Cell phone activity may be the activity that humans are least likely to give up. By creating a compelling virtual social network, cell phones may have severed social activity from its usual benefits by compelling humans to engage in a virtual social network at the cost of the wellbeing of actual humans (Brooks, Reference Brooks2022).
Perhaps, despite the entreaty from the alert, participants believed that their personal use of a high bandwidth activity would not make a meaningfulness difference on the load of the network and this rationalization justified what would be rationalized as a limited use of a high bandwidth activity. If this the case then an alert might be effective if it included the message, ‘during this critical time, when the network is highly stressed by the storm, photos and videos from even a small number of cell phones may overwhelm the network so the compliance of every single individual in the affected area is important.’
The fact that the requested behavior did not benefit the participant initially seems to put the situation outside the discussion of Ullmann-Margalit (Reference Ullmann-Margalit1978; Reference Ullmann-Margalit1990) on how norms resolve social interactions in which gain for one side produces loss for the other side. However, ever since Wilson (Reference Wilson1975) raised the question of the evolutionary value of altruism, as mentioned at the beginning of this discussion, it has become clear that altruism has great value as a social insurance policy. At the cost of a short-term cost to the individual performing the altruistic act, the act establishes a norm that provides assurance to the individual that they would receive the same help if needed (Dunbar, Reference Dunbar, Legerstee, Haley and Bornstein2013; Dunbar and Sutcliffe, Reference Dunbar, Sutcliffe, Shackelford and Vonk2013). As shown in Figure 2, altruistic behavior was more common in situations other than refraining from high band-width cell phone functions. Why should this be the case? Perhaps it is because another norm has already been established. This is that when something unusual occurs spontaneously, good or bad, one records it on their cell phone. Extreme storm activity is rare and dramatic, which may create social pressure for a record that is difficult to resist on the basis of a text alert.
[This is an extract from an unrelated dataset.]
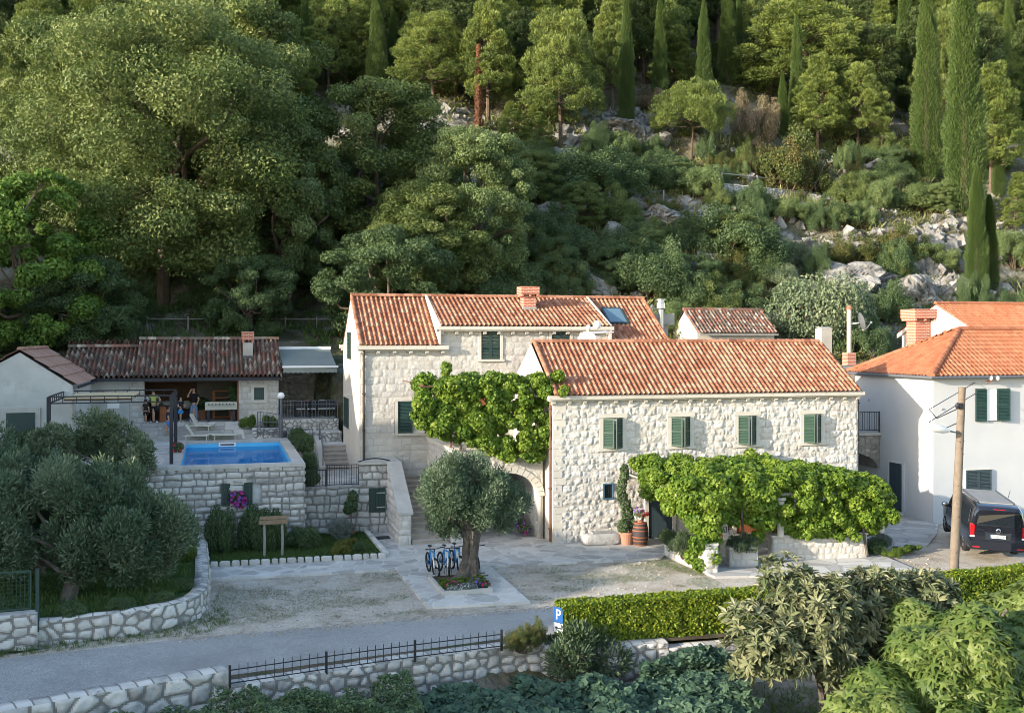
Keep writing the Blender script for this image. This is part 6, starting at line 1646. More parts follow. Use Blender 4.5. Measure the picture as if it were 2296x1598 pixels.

Whatever the ultimate reason for the low level of compliance, the results of this study demonstrate that the effectiveness of an alert cannot be assumed so both laboratory, and, if possible, field testing is required to determine its effect.
Funding statement
This research was funded by an NSF CRISP Type 2 Collaborative Research Grant: Towards Resilient Smart Cities. Rutgers: Award Number: 1541069; PI: Narayan Mandayam, Co-PI: Arnold Glass, Co-PI: Janne Lindqvist. NSF played no role in any aspect of the project.
Competing interests
No author has any competing interest to declare.